------ Data section
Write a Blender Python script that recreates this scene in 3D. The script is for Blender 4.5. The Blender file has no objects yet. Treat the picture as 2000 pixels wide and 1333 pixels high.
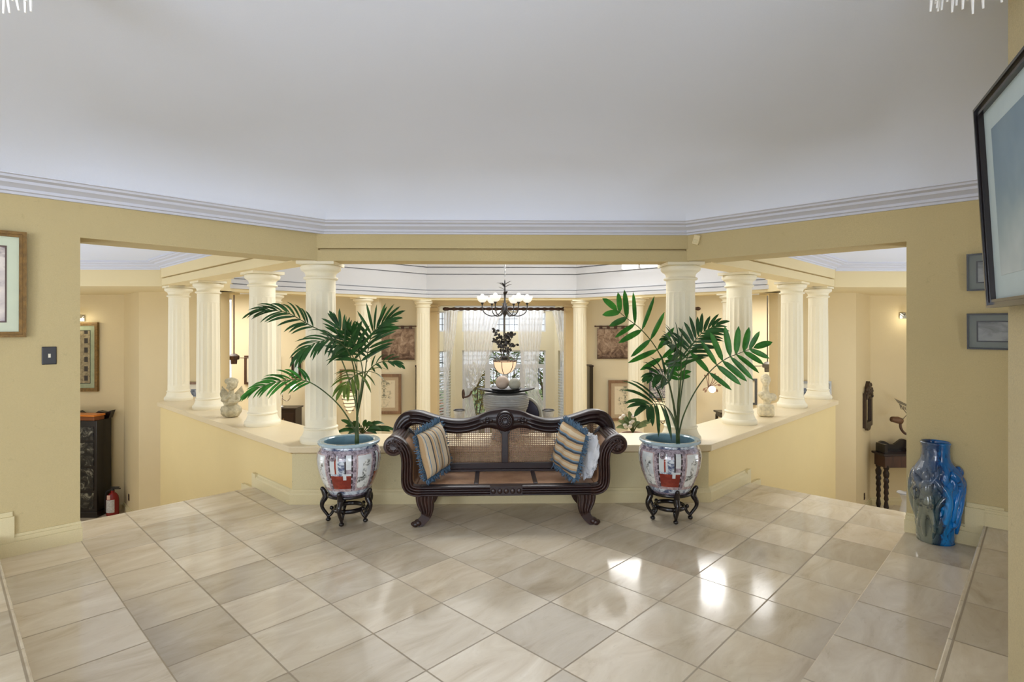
import bpy, bmesh, math, random
from mathutils import Vector, Matrix
random.seed(7)
SC = bpy.context.scene
COL = SC.collection
PI = math.pi
def R(d): return math.radians(d)
# ---------------------------------------------------------------- survey of the place
F_PX = 1085.0; EPS = R(1.056); EYE = 1.55
def ratio(px): return math.tan(math.atan((px - 1000) / F_PX) + EPS)
def P(px, py, Y):                       # point seen at a photo position, at room depth Y
    X = ratio(px) * Y
    D = X * math.sin(EPS) + Y * math.cos(EPS)
    return Vector((X, Y, EYE + (640 - py) / F_PX * D))
def G(px, py, z=0.0):                   # point on a level surface
    D = (EYE - z) * F_PX / (py - 640)
    r = ratio(px)
    Y = D / (r * math.sin(EPS) + math.cos(EPS))
    return Vector((r * Y, Y, z))
def PW(px, py, q, side):                # point on a 45 degree wall, side -1 left, +1 right
    r = ratio(px)
    Y = q / (1 - r) if side < 0 else q / (1 + r)
    return P(px, py, Y)
def pq(p, q, side):                     # diagonal coordinates to x, y
    Y = (p + q) / 2
    X = (p - q) / 2
    return (X, Y) if side < 0 else (-X, Y)
# ---------------------------------------------------------------- materials
def lin(c):
    c = c / 255.0
    return c / 12.92 if c <= 0.04045 else ((c + 0.055) / 1.055) ** 2.4
def rgb(r, g, b): return (lin(r), lin(g), lin(b), 1.0)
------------
All of the material above is to be copied exactly, except for its images.

Write a Blender Python script that recreates this scene in 3D. The script is for Blender 4.5. The Blender file has no objects yet. Treat the picture as 2000 pixels wide and 1333 pixels high.
import bpy, bmesh, math, random
from mathutils import Vector, Matrix
random.seed(7)
SC = bpy.context.scene
COL = SC.collection
PI = math.pi
def R(d): return math.radians(d)
# ---------------------------------------------------------------- survey of the place
F_PX = 1085.0; EPS = R(1.056); EYE = 1.55
def ratio(px): return math.tan(math.atan((px - 1000) / F_PX) + EPS)
def P(px, py, Y):                       # point seen at a photo position, at room depth Y
    X = ratio(px) * Y
    D = X * math.sin(EPS) + Y * math.cos(EPS)
    return Vector((X, Y, EYE + (640 - py) / F_PX * D))
def G(px, py, z=0.0):                   # point on a level surface
    D = (EYE - z) * F_PX / (py - 640)
    r = ratio(px)
    Y = D / (r * math.sin(EPS) + math.cos(EPS))
    return Vector((r * Y, Y, z))
def PW(px, py, q, side):                # point on a 45 degree wall, side -1 left, +1 right
    r = ratio(px)
    Y = q / (1 - r) if side < 0 else q / (1 + r)
    return P(px, py, Y)
def pq(p, q, side):                     # diagonal coordinates to x, y
    Y = (p + q) / 2
    X = (p - q) / 2
    return (X, Y) if side < 0 else (-X, Y)
# ---------------------------------------------------------------- materials
def lin(c):
    c = c / 255.0
    return c / 12.92 if c <= 0.04045 else ((c + 0.055) / 1.055) ** 2.4
def rgb(r, g, b): return (lin(r), lin(g), lin(b), 1.0)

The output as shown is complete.